### Task:
Beginning with the first line below, please repeat the material exactly, ending with the line that includes "def __init__(s): s.v".

### Recorded data:
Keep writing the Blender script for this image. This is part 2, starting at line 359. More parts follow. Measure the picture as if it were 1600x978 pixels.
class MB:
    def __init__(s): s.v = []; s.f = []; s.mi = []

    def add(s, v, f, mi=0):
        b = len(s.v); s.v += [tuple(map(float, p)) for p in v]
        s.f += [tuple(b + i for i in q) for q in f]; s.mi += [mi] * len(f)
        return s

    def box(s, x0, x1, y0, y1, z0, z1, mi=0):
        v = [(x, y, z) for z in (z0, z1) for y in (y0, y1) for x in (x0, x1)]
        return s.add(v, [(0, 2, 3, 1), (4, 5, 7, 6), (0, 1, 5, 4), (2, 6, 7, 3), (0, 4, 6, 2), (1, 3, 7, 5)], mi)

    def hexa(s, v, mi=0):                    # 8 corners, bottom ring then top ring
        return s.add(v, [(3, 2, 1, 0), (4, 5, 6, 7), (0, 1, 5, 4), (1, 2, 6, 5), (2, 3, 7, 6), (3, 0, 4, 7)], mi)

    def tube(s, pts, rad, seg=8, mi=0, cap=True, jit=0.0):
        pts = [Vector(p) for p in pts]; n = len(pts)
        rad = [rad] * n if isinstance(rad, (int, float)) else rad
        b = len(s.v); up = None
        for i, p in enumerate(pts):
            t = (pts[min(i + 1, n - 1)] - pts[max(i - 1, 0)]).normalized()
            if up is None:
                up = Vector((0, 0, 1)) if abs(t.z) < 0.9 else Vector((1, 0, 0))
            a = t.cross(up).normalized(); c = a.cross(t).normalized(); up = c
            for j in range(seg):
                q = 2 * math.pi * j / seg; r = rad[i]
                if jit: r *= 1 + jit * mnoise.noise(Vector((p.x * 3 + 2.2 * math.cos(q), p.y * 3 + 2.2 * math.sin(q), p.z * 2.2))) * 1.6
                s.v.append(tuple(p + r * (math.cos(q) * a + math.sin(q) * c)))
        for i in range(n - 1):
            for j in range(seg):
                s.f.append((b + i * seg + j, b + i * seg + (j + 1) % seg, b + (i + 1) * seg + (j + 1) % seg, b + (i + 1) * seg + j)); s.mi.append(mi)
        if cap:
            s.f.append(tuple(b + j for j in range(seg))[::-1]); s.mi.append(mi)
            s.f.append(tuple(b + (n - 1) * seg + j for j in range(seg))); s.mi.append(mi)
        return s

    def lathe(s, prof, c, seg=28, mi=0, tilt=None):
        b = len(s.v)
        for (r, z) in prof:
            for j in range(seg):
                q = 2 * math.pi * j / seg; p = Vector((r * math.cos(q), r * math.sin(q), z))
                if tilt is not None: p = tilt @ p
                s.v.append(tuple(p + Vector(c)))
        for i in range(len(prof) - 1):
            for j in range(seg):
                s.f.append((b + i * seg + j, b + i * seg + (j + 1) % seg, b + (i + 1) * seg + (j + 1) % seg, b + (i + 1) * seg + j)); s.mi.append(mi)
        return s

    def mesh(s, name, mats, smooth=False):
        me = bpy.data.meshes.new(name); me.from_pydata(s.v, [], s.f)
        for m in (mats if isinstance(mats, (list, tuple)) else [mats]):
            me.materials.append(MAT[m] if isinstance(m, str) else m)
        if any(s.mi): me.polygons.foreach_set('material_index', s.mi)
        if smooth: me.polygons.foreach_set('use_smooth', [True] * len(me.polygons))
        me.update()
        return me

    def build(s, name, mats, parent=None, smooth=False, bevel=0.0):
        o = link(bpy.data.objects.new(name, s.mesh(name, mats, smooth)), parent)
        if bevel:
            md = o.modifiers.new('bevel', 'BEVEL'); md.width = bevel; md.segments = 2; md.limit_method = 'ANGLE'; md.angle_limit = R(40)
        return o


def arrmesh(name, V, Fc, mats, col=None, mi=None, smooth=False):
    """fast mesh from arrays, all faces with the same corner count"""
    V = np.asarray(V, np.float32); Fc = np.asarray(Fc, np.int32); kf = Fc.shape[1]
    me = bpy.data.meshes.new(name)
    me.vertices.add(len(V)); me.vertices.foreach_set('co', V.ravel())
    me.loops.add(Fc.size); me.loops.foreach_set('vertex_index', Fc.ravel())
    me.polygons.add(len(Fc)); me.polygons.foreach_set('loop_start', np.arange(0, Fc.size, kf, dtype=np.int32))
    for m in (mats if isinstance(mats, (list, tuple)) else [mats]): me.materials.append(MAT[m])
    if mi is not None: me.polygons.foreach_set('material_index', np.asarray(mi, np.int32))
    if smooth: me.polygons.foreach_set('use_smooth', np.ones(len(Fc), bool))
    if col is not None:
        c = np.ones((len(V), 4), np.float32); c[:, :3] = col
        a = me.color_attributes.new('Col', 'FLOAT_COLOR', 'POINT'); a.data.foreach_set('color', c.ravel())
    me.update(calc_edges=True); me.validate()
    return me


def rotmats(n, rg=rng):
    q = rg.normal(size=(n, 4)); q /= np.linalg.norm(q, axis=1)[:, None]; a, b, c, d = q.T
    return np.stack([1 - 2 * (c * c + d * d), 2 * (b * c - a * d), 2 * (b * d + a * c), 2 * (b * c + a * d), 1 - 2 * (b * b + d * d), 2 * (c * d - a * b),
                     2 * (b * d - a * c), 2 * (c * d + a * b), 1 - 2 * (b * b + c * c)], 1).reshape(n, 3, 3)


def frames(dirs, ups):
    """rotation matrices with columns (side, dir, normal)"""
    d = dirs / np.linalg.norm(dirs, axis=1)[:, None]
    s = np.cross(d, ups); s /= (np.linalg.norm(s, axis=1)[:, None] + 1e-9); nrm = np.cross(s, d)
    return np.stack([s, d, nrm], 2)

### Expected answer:
Keep writing the Blender script for this image. This is part 2, starting at line 359. More parts follow. Measure the picture as if it were 1600x978 pixels.
class MB:
    def __init__(s): s.v = []; s.f = []; s.mi = []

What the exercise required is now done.